Newton concepisce lo spazio-tempo come una sorta di “contenitore” inerte della realtà fisica, in cui spazio e tempo sono infiniti e isotropi. È la concezione più accessibile alla comprensione umana, perché esprimibile in coordinate cartesiane, quelle che costituiscono il nostro riferimento naturale.
Einstein modifica profondamente questa concezione, introducendo il concetto della relatività. Lo spazio-tempo è sempre un contenitore, ma non inerte, perché interagisce con la realtà in esso contenuta e viene modificato sia dalla massa che dall’energia. Inoltre non è infinito, ma si chiude su se stesso, come la linea di un cerchio o la superficie di una sfera. Cosa ne sia di questo “contenitore” in assenza di materia o di energia, e cosa ci sia al di fuori di esso sono domande legittime, che molti si pongono, fornendo risposte fantasiose, per non dire fantascientifiche.

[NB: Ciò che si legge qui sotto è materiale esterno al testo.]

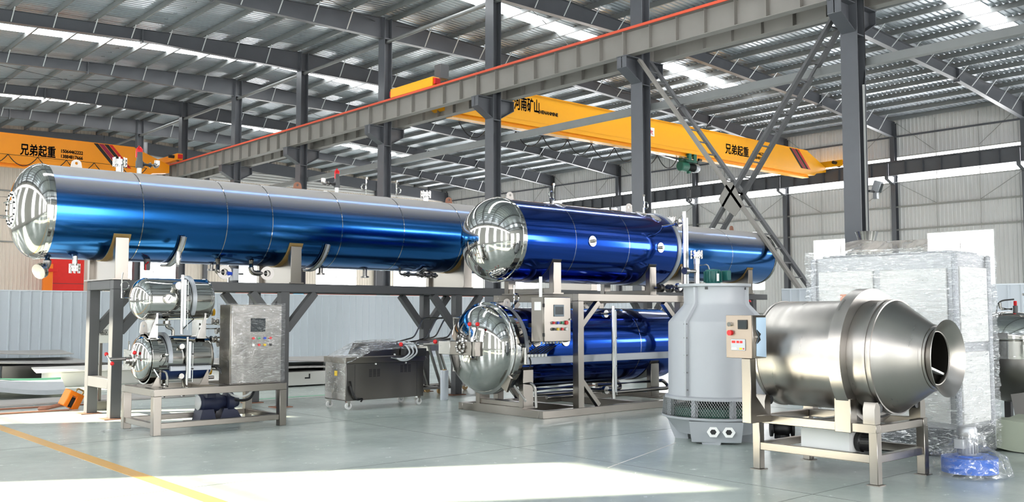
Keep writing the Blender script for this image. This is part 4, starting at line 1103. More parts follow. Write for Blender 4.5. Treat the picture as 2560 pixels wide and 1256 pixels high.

Probabilmente è proprio rovesciando il concetto dello spazio-tempo che si potrà dare inizio alla costruzione di quel nuovo modello della realtà che è negli auspici di molti. Perché “contenitore” e non “campo”?
Se consideriamo lo spazio-tempo come un “campo” della massa otteniamo sviluppi sorprendenti in grado non solo di giustificare i presupposti fondamentali della teoria della relatività, ma anche di rispondere alle obiezioni e interrogativi di tanti “dissidenti” dalla teoria standard. È quanto propongo nel mio lavoro “Lo spazio-tempo come campo della massa – Una proposta per un nuovo modello della realtà”.
Naturalmente sono ben lungi dall’avere costruito un modello completo della realtà, che renda conto di tutti gli aspetti della realtà sperimentale e dia una risposta esauriente a tutte le domande. Ci sono voluti più di due secoli e gli sforzi coordinati di migliaia di scienziati di prim’ordine per mettere a punto la teoria standard. Non è certo un singolo individuo, per di più non specialista, che potrà costruire un edificio concorrente. Una qualche idea di come sia fatto questo nostro mondo, però, me la sono fatta, e in esso la Terra e l’Uomo perdono qualsiasi parvenza di centralità.